Ecrire n'a, en effet, au temps de Montaigne, pas la même signification. Il ne sied pas qu'un homme de sa condition se pique d'être un écrivain (le mot n'a d'ailleurs pas le sens actuel). S'il y a un peu de fausse modestie chez le cher Michel, il n'en reste pas moins que son rapport à l'écriture est assez proche de ce qu'il sera encore un siècle plus tard chez de belles plumes aristocratiques comme lorsque La Bruyère nous dit : "écrire alors par jeu, par oisiveté, et comme Tityre siffle ou joue de la flûte ; cela ou rien ; j'écris à ces conditions, et je cède ainsi à la violence de ceux qui me prennent à la gorge, et me disent : «Vous écrirez.»"
Que faudrait-il dire aussi de Kafka confiant ses manuscrits à Max Brod pour qu'il les brûle.
L'essentiel n'est-il pas qu'ils soient, ces livres, nos compagnons à travers le temps, et ces auteurs des bonheurs pérennes.
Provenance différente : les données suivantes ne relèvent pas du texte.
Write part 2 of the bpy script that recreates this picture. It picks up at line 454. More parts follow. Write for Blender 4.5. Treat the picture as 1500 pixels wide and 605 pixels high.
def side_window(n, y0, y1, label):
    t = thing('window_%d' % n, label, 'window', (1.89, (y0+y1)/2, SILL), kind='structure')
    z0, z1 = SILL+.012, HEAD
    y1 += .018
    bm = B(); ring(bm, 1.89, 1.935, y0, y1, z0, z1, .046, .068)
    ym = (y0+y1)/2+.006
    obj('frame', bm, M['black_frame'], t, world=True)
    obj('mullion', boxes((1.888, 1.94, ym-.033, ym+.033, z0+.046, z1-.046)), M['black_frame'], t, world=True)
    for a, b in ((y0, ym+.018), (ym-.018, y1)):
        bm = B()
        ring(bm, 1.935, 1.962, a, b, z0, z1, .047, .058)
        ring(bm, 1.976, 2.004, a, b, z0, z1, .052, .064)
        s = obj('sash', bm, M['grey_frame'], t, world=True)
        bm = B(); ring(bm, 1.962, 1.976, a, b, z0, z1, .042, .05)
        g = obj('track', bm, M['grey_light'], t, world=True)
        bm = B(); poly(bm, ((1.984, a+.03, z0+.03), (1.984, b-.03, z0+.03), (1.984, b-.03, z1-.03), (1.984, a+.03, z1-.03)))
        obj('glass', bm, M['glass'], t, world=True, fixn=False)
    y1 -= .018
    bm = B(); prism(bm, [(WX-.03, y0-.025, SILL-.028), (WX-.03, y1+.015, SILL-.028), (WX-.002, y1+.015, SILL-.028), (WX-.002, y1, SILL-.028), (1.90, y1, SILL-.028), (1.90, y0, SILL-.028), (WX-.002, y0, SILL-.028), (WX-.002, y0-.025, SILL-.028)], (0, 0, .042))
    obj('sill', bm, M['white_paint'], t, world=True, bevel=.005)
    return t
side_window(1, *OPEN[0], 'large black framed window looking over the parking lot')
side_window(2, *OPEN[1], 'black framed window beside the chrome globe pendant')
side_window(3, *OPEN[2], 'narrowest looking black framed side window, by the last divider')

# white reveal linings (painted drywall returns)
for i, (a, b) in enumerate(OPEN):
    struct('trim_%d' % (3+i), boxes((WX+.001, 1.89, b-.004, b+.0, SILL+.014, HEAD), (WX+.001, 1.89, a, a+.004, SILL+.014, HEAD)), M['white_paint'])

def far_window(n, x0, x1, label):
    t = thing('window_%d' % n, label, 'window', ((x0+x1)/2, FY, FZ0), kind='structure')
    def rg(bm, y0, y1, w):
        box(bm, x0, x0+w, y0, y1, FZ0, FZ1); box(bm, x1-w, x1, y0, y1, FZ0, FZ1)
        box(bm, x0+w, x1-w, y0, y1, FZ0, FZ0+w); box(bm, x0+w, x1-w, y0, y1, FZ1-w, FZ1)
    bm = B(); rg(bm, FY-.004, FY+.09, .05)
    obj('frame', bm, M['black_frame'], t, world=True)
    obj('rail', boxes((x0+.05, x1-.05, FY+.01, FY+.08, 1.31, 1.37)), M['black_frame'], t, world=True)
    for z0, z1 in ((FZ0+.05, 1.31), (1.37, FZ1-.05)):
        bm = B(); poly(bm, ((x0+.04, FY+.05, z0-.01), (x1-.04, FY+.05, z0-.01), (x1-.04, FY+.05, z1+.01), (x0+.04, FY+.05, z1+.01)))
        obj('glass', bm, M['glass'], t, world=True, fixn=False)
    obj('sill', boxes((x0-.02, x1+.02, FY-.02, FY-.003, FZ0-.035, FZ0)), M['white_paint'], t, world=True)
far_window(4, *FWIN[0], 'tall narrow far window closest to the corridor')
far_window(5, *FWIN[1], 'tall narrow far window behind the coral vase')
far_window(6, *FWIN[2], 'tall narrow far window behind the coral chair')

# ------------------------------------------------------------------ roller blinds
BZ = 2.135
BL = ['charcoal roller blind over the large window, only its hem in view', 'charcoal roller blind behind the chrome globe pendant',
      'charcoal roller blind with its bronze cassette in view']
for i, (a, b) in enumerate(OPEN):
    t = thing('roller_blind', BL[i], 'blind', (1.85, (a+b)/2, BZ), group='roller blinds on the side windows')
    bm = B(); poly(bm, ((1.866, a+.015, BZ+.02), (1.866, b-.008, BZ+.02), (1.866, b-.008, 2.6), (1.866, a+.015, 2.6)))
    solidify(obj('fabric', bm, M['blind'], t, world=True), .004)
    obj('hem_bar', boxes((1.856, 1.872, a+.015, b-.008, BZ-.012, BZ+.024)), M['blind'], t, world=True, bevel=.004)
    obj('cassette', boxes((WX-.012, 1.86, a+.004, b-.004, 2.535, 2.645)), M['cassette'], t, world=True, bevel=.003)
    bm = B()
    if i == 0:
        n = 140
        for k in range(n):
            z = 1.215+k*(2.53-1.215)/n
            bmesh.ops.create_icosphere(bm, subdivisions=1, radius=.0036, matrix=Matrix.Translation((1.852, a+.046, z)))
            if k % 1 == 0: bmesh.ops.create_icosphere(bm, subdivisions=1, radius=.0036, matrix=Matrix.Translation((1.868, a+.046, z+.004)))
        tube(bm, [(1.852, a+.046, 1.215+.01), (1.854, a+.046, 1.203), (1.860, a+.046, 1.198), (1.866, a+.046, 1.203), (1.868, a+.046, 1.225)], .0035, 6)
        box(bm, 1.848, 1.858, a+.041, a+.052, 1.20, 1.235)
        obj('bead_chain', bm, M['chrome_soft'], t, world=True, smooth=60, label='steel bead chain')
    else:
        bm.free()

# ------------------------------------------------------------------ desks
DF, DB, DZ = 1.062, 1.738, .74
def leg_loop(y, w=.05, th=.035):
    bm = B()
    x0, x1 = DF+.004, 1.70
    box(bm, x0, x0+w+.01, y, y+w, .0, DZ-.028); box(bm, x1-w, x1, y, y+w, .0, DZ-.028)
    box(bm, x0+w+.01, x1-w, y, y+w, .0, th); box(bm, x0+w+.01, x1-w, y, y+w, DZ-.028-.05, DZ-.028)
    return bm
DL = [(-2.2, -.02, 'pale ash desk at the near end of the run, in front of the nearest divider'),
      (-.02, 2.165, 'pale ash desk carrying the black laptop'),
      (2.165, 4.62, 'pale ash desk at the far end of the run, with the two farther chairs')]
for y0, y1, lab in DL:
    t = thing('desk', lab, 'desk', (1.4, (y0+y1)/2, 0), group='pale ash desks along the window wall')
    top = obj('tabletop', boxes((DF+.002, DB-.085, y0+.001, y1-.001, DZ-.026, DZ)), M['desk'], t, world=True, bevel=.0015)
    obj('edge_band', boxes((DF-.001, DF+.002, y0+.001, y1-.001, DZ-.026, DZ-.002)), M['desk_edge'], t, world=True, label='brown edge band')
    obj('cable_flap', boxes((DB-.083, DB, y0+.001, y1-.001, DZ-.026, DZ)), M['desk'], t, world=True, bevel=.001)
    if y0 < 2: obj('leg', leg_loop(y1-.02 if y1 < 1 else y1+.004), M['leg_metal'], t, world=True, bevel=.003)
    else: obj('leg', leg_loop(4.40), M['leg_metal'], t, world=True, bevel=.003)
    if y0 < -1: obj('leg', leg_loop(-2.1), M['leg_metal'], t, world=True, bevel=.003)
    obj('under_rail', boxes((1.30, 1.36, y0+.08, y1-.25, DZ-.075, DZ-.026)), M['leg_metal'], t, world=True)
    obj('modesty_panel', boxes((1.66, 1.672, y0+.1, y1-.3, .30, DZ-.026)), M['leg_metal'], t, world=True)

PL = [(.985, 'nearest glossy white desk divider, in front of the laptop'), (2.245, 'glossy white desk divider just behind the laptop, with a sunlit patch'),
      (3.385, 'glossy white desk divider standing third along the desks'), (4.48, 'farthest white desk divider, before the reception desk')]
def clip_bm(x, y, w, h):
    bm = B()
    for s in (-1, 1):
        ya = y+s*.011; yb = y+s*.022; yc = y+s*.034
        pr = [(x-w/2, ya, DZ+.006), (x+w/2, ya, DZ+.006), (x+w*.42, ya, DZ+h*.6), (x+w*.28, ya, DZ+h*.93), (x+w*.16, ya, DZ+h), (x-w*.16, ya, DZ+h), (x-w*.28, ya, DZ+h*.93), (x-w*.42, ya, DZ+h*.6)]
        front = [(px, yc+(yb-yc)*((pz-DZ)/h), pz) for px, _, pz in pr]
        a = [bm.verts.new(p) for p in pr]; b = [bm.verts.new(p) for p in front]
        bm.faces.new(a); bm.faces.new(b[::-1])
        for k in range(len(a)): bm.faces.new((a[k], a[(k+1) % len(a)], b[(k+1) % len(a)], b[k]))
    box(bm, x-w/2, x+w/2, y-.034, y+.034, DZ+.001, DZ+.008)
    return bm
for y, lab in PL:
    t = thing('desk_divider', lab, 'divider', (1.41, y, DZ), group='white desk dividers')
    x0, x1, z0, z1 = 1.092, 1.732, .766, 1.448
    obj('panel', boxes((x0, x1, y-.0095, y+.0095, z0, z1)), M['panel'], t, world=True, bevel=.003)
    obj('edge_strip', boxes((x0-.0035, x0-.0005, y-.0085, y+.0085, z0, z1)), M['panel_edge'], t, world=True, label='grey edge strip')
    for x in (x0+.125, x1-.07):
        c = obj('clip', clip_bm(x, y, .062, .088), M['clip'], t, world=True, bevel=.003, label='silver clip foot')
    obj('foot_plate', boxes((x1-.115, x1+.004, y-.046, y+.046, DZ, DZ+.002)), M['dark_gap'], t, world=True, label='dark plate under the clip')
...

Écrit par : nauher | 25.04.2010

Je vous remercie tous et toutes pour ces contributions..Et je dis contributions parce que tous ces points de vue font que je ne vois effectivement plus la contradiction aussi criante qu'elle m'était apparue au départ.
Je retiens le décalage et la notion d'auteur, qui, effectivement, n'est plus du tout la même..D'autant que l'appréciation de Nietzsche intervient trois siècles plus tard et la modeste mienne un siècle et demi encore plus tard.
Une erreur de parallaxe quand l'eau coule vite sous les ponts.
Mais comme je suis une tête de mule, je retiens aussi le joli euphémisme selon lequel Montaigne aurait quand même un peu "fait le coquet".